In a May 16 Truth Social post, President Donald Trump cited updated climate change scenarios to misleadingly claim that experts had “admitted” prior climate change projections “were WRONG! WRONG! WRONG!” The regularly scheduled revision reflects in part the progress the world has made on moving away from fossil fuels.
Trump was reacting to a new set of seven scenarios of emissions by the end of the century, proposed in an April 7 paper by an international group of scientists. Over time, the range of plausible scenarios has narrowed . The most pessimistic scenario now shows lower emissions than 15 years ago, when the prior scenarios were developed, and the most optimistic one now shows more.
Trump, however, used the update to cast doubt on the reality and seriousness of global warming. “GOOD RIDDANCE!” he wrote . “After 15 years of Dumocrats promising that ‘Climate Change’ is going to destroy the Planet, the United Nations TOP Climate Committee just admitted that its own projections (RCP8.5) were WRONG! WRONG! WRONG!”
RCP8.5 was the most pessimistic of four scenarios that were selected in 2007 and described in 2011. The scenarios looked at how much the climate might change by 2100, relative to the industrial revolution.
“RCP8.5 was always this low-probability, high-impact case,” Detlef van Vuuren , a climate researcher at Utrecht University and PBL Netherlands Environmental Assessment Agency, told us. He helped lead the effort to develop both the new and earlier climate scenarios. As 15 years have passed and the end of the century has gotten closer, it has become clearer what emissions paths are most plausible.
It’s “useful to consider possible outcomes that are less attractive, and it doesn’t mean that you were wrong by considering those if they didn’t come true,” van Vuuren said. “Unfortunately, the overall outcome of all of this is that we are in a situation that is actually leading to quite strong climate impact still.”
Van Vuuren also clarified that Trump is incorrect to call the international group of researchers behind the scenarios “the United Nations TOP Climate Committee.” A U.N. group, the Intergovernmental Panel on Climate Change , summarizes the existing research on climate change. The scenarios are anticipated to have a “major role” in the group’s next climate assessments, he said, but it did not come up with the new scenarios.
“The paper belongs to the broader body of scientific literature produced by the international research community, under the coordination of the World Climate Research Program, not the IPCC,” the IPCC wrote in a May 20 statement.

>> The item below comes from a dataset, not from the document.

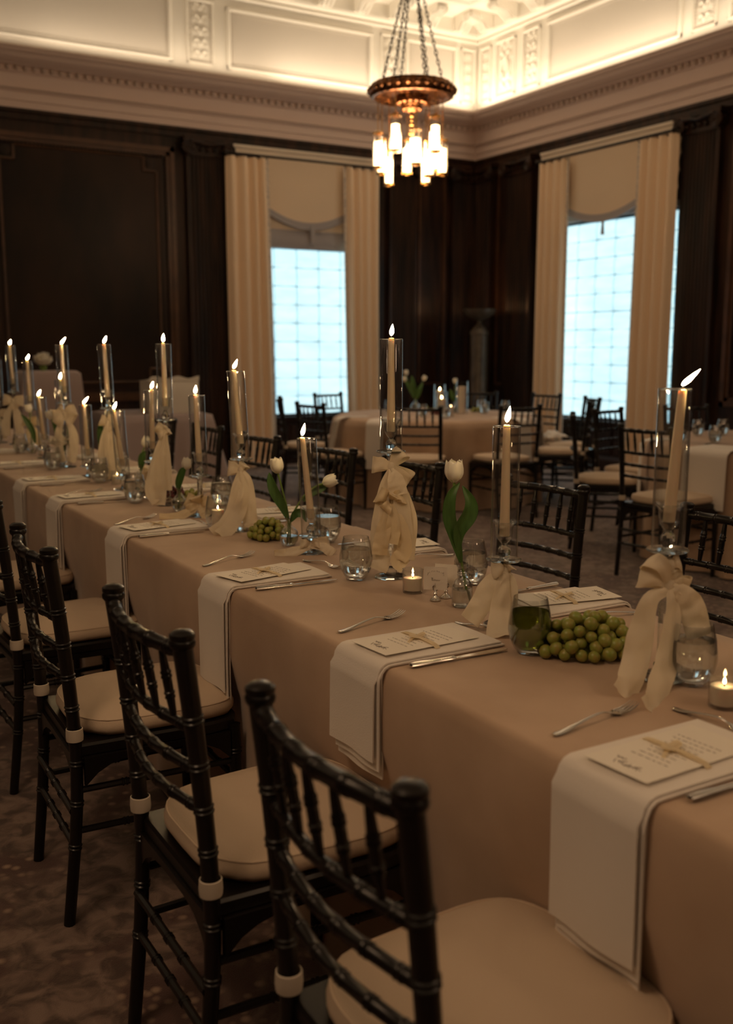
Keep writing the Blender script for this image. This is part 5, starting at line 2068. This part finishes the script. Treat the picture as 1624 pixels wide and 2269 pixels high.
pillar(5.55, 7.98, .036, .20, 1, 'lit white pillar candle, leftmost on the middle round table', .26)
pillar(5.42, 7.76, .034, .135, 1, 'lit white pillar candle, second on the middle round table', .20)
pillar(5.55, 7.62, .036, .25, 0, 'tall unlit white pillar candle on the middle round table', .30)
votive(5.24, 7.36, TZ + .001, 'lit small candle behind the front glass of the middle round table', r=.03, h=.12, wax_h=.08)
for i, (x, y, lb) in enumerate(((5.12, 8.2, 'leftmost on the middle round table'), (5.0, 7.45, 'on the middle round table behind the centre candlestick'),
                                (5.06, 7.18, 'in front of the lit small candle on the middle round table'), (5.95, 7.85, 'at the right of the middle round table, back one'),
                                (5.72, 7.50, 'at the right of the middle round table, front one'), (6.0, 7.55, 'rightmost on the middle round table'))):
    glass(x, y, TZ + .001, 'stemless glass %s' % lb, 'stemless glasses on the middle round table')
for i, (x, y, lb) in enumerate(((5.22, 4.42, 'front one on the right round table'), (5.55, 4.85, 'left back one on the right round table'),
                                (5.72, 4.78, 'back right one on the right round table'), (5.10, 4.60, 'leftmost on the right round table'))):
    glass(x, y, TZ + .001, 'stemless glass, %s' % lb, 'stemless glasses on the right round table')
grapes(5.42, 7.95, TZ + .001, 'green grapes among the candles of the middle round table', 18, .09, .05, .06, .0125, GRAPE, 8)
grapes(5.30, 7.62, TZ + .001, 'dark red grapes among the candles of the middle round table', 20, .08, .05, .06, .0125, GRAPER, 9)
grapes(5.80, 7.72, TZ + .001, 'green grapes right of the tall unlit pillar candle', 16, .06, .05, .05, .0125, GRAPE, 10)
bottle(5.42, 8.2, TZ + .001, 'clear vase holding three tulips on the middle round table', [(r * 1.5, z * 1.4) for r, z in roundv], .05)
for hd, tv, lb, lf in ((rel(-.09, 0, .34), rel(-.1, 0, 1), 'highest white tulip on the middle round table', [rel(0, 0, .1), rel(-.03, .01, .18), rel(-.07, .02, .25), rel(-.10, .01, .30)]),
                       (rel(-.105, .02, .28), rel(-.2, 0, 1), 'white tulip just below the highest one on the middle round table', [rel(0, 0, .1), rel(-.02, .01, .2), rel(-.03, .02, .28), rel(-.04, .01, .34)]),
                       (rel(.07, 0, .29), rel(.5, 0, .9), 'white tulip leaning right on the middle round table', [rel(0, 0, .1), rel(.02, .01, .16), rel(.04, .02, .22), rel(.07, .01, .27)])):
    tulip((5.42, 8.2, TZ + .002), hd, tuple(tv), lb, [rel(0, 0, .015), rel(0, 0, .11), rel(hd.dot(RV) * .5, 0, .2)], [(lf, .05)], 1.15, 'white tulips on the middle round table')
bottle(5.60, 7.80, TZ + .001, 'clear one-tulip vase right of the lit candles on the middle round table', [(r * 1.4, z * 1.3) for r, z in roundv], .04)
tulip((5.60, 7.80, TZ + .002), rel(.0, 0, .27), (0, 0, 1), 'white tulip above the tall unlit pillar on the middle round table', [rel(0, 0, .015), rel(0, 0, .11), rel(.0, 0, .2)],
      [([rel(0, 0, .1), rel(-.03, .01, .16), rel(-.05, .02, .22)], .045)], 1.1, 'white tulips on the middle round table')


def round_napkin(c, deg, label, drop=.42, w=.22, R=.93, skew=0.):
    a = radians(deg)
    t_ = thing('napkin', label, 'napkin', (c.x, c.y, 0), a, group='napkins hanging from the round tables')
    def fn(u, v):
        L = v * (.26 + drop)
        y = (u - .5) * w
        if L < .245: x, z, q = R - .24 + L, TZ + .004, 0
        else:
            q = L - .245
            aa = min(1, q / .03)
            x = R + .005 + .02 * aa + .035 + .06 * q; z = TZ + .004 - q
            if aa < 1: x = R + .005 + .058 * aa ** .6
        return Vector((x, y + skew * q + .02 * q * sin(u * 8), z))
    MB().slab(fn, 9, 30, .004).build('napkin_fold', NAP, t_, ang=60)


round_napkin(T1c, 176, 'white napkin hanging like a narrow sash at the left edge of the middle round table', w=.10, skew=-.35, drop=.30)
round_napkin(T1c, 205, 'white napkin hanging on the left front of the middle round table', w=.17, drop=.40)
round_napkin(T1c, 287, 'white napkin hanging on the right front of the middle round table', w=.16)
round_napkin(T1c, 335, 'white napkin hanging at the right side of the middle round table', w=.20)
round_napkin(T2c, 186, 'white napkin hanging on the front of the right round table', w=.30, drop=.34)
round_napkin(T2c, 142, 'white napkin hanging at the left side of the right round table', w=.12, skew=.3)
for i, (x, y, a, lb) in enumerate(((5.02, 4.33, 20, 'silver knife at the front of the right round table'), (5.12, 4.05, 15, 'silver knife at the right edge on the right round table'))):
    put(knife_mesh, x, y, radians(a), lb, 'knife', 'knives on the right round table', z=TZ + .001)
# crumpled napkin on the chair seat at the right of the middle table
t_ = thing('napkin', 'crumpled white napkin on a cream seat right of the middle round table', 'napkin', (6.33, 7.25, .515))
MB().slab(lambda u, v: Vector(((u - .5) * .22, (v - .5) * .2, .03 + .055 * sin(pi * u) * sin(pi * v) + .02 * noise.noise(Vector((u * 5, v * 5, 2))))), 14, 14, .005).build('napkin_fold', NAP, t_, ang=80)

We asked the White House if Trump was referring to the IPCC in his post and if he was suggesting that climate change is not a serious problem. In an emailed reply, White House spokeswoman Taylor Rogers said that “Dumocrats” and others had for years made “bogus ‘climate change’ claims that we would destroy the planet,” leading countries that pursued energy transition policies to be “destroyed” with “blackouts and sky-high prices.”
“The rogue climate activists continue to be ‘Wrong! Wrong! Wrong!’ and President Trump continues to be ‘Right! Right! Right!’” Rogers said.
Why Climate Scenarios Have Narrowed
Experts said that Trump’s comments on climate scenarios misrepresented their purpose.
“Scenarios are not predictions: they are ‘what-if’ pictures of the future,” Katharine Hayhoe , a climate scientist and professor at Texas Tech University, told us via email.
“The highest-emission scenario serves as a basis for exploring the potential consequences of climate change if everything goes wrong,” a post on the new climate scenarios from the PBL Netherlands Environmental Assessment Agency, a Dutch government research institute, explained. “After all, it is important to ensure that we are also prepared for undesirable developments.”
Termed “representative climate pathways,” the older scenarios by design covered a broad range of climate trajectories, with RCP8.5 representing the 90th percentile of baseline scenarios in the literature at the time. (A baseline scenario illustrates a case where people do not take action to mitigate climate change, but there can be a range of baseline scenarios depending on other factors, such as how much fossil fuel use increases.) The most optimistic scenario, by contrast, represented below the 10th percentile of mitigation scenarios in the literature.
Van Vuuren likened the scenarios to a range of possible times a person might arrive at a destination on a drive. Initially, a person might want to consider the possibility of a traffic jam or other misadventures. But as the trip progresses, a traffic jam will or will not emerge, and the range of plausible arrival times will become narrower. In the case of the climate scenarios, the destination is the year 2100, and we are now 15 years closer to it than we were when the previous scenarios were laid out.